**Task statement:** Print exactly those lines that run from the beginning of the data to the line bearing "1.65), (0, 0, 0, 1)))", inclusive.

**Collected material:**

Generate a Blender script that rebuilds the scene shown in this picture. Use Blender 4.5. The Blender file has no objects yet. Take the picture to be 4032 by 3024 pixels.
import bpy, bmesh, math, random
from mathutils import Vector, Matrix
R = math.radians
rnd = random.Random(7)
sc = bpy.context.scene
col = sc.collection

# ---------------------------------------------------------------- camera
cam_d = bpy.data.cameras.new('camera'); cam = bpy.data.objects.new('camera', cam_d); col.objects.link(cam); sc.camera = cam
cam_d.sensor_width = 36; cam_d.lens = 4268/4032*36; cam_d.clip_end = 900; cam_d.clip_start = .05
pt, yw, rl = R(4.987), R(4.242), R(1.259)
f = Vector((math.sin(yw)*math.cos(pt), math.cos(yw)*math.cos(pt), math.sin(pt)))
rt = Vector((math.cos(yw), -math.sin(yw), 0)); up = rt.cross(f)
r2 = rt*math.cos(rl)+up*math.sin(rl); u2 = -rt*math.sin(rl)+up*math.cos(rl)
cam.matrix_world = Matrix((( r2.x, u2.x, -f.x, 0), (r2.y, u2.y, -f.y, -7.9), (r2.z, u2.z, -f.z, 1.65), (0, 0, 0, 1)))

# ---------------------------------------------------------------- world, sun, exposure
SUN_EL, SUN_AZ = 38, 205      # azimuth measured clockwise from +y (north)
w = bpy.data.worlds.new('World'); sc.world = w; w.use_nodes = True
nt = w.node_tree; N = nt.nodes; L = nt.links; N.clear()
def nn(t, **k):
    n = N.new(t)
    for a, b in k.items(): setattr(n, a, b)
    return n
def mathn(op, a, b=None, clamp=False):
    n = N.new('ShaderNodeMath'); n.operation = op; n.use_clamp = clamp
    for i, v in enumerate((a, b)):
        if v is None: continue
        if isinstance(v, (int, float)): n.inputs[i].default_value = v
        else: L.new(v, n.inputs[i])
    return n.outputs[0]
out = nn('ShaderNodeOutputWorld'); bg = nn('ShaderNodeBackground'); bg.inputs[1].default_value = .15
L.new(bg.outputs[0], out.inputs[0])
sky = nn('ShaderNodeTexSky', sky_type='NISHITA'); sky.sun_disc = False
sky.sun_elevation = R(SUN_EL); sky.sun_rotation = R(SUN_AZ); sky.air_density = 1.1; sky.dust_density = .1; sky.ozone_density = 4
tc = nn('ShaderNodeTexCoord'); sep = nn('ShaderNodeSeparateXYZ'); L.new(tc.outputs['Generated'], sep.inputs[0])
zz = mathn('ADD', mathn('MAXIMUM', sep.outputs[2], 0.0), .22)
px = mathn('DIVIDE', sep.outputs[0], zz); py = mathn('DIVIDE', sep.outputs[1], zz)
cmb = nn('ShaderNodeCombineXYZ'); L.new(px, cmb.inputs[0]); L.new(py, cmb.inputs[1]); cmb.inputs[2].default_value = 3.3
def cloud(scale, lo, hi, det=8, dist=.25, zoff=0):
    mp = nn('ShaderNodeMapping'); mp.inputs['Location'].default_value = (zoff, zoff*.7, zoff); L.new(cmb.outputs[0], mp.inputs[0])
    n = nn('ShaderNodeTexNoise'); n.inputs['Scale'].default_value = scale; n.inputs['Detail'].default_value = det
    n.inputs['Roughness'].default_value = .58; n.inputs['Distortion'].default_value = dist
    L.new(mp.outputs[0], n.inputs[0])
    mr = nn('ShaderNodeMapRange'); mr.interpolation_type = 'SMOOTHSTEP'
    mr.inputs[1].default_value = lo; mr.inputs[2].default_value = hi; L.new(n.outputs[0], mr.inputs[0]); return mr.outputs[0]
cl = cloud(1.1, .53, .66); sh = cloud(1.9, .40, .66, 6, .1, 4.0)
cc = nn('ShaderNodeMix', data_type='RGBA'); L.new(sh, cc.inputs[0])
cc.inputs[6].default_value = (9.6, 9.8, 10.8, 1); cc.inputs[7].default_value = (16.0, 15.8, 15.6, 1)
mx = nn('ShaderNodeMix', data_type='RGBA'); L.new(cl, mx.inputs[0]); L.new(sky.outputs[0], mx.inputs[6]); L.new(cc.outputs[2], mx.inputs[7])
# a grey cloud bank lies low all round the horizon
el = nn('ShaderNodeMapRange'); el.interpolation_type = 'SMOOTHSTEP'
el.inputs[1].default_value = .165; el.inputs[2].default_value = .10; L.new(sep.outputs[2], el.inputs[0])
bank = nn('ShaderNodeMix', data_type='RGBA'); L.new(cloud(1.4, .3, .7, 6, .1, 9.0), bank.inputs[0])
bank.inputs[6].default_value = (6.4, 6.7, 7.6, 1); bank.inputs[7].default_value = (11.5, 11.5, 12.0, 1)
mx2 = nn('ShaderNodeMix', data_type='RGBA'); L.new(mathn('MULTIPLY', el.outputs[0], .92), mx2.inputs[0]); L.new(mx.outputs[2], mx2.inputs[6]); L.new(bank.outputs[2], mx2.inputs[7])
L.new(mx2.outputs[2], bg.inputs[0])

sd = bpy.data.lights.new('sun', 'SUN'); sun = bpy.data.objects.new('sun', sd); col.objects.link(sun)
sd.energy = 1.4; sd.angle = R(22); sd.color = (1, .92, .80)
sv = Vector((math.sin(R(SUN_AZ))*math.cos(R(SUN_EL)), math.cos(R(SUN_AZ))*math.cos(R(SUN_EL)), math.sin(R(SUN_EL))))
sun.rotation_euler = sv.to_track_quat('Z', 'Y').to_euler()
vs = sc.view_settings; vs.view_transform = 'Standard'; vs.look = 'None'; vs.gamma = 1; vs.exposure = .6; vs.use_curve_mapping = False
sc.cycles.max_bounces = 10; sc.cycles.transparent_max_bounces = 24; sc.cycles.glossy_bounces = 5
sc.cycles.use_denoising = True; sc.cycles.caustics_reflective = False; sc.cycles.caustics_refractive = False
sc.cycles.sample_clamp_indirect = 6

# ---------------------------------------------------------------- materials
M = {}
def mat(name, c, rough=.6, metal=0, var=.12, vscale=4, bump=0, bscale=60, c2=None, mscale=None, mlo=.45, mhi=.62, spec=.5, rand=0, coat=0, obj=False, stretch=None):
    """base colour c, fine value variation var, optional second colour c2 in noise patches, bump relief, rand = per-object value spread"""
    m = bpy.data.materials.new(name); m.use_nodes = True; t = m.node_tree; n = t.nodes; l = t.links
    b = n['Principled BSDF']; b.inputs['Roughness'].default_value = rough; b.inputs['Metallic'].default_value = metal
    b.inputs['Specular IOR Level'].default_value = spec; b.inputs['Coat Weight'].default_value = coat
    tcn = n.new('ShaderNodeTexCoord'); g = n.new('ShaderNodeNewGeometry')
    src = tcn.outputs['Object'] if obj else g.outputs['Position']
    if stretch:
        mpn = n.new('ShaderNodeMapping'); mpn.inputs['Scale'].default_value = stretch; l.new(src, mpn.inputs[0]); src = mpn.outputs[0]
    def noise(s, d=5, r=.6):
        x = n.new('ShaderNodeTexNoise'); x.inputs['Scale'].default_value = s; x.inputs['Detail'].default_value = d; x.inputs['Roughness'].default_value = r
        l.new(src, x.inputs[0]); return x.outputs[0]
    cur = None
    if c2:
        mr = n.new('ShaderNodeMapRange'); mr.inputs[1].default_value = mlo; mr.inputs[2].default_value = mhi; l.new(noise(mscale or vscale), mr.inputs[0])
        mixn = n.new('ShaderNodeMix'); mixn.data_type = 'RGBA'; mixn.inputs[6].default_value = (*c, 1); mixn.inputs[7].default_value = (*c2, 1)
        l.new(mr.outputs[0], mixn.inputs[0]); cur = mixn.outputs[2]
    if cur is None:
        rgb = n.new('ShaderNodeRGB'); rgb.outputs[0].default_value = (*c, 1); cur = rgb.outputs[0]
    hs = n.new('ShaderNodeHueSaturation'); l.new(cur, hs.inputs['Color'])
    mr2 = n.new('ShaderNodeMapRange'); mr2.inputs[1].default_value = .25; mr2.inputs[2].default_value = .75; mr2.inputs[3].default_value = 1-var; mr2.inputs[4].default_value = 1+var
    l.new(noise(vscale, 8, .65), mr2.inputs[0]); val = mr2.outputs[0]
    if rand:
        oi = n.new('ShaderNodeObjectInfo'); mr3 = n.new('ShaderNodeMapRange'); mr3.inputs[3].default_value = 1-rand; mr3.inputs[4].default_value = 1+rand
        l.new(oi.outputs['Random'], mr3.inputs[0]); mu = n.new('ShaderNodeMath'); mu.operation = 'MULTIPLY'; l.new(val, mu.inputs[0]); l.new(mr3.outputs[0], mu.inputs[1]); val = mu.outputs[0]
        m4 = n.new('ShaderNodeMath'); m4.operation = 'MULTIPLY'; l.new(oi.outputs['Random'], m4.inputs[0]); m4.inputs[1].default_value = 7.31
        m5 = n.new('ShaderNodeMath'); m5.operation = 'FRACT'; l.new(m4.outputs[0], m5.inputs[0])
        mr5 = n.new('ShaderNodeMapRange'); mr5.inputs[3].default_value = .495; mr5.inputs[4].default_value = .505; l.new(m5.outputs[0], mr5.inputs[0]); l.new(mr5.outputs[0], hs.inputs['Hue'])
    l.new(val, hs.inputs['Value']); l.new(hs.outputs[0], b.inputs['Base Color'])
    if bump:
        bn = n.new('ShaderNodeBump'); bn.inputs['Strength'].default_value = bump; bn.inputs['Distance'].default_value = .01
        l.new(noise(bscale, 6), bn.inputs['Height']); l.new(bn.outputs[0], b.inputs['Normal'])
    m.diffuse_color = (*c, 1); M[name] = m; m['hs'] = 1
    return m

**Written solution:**
Generate a Blender script that rebuilds the scene shown in this picture. Use Blender 4.5. The Blender file has no objects yet. Take the picture to be 4032 by 3024 pixels.
import bpy, bmesh, math, random
from mathutils import Vector, Matrix
R = math.radians
rnd = random.Random(7)
sc = bpy.context.scene
col = sc.collection

# ---------------------------------------------------------------- camera
cam_d = bpy.data.cameras.new('camera'); cam = bpy.data.objects.new('camera', cam_d); col.objects.link(cam); sc.camera = cam
cam_d.sensor_width = 36; cam_d.lens = 4268/4032*36; cam_d.clip_end = 900; cam_d.clip_start = .05
pt, yw, rl = R(4.987), R(4.242), R(1.259)
f = Vector((math.sin(yw)*math.cos(pt), math.cos(yw)*math.cos(pt), math.sin(pt)))
rt = Vector((math.cos(yw), -math.sin(yw), 0)); up = rt.cross(f)
r2 = rt*math.cos(rl)+up*math.sin(rl); u2 = -rt*math.sin(rl)+up*math.cos(rl)
cam.matrix_world = Matrix((( r2.x, u2.x, -f.x, 0), (r2.y, u2.y, -f.y, -7.9), (r2.z, u2.z, -f.z, 1.65), (0, 0, 0, 1)))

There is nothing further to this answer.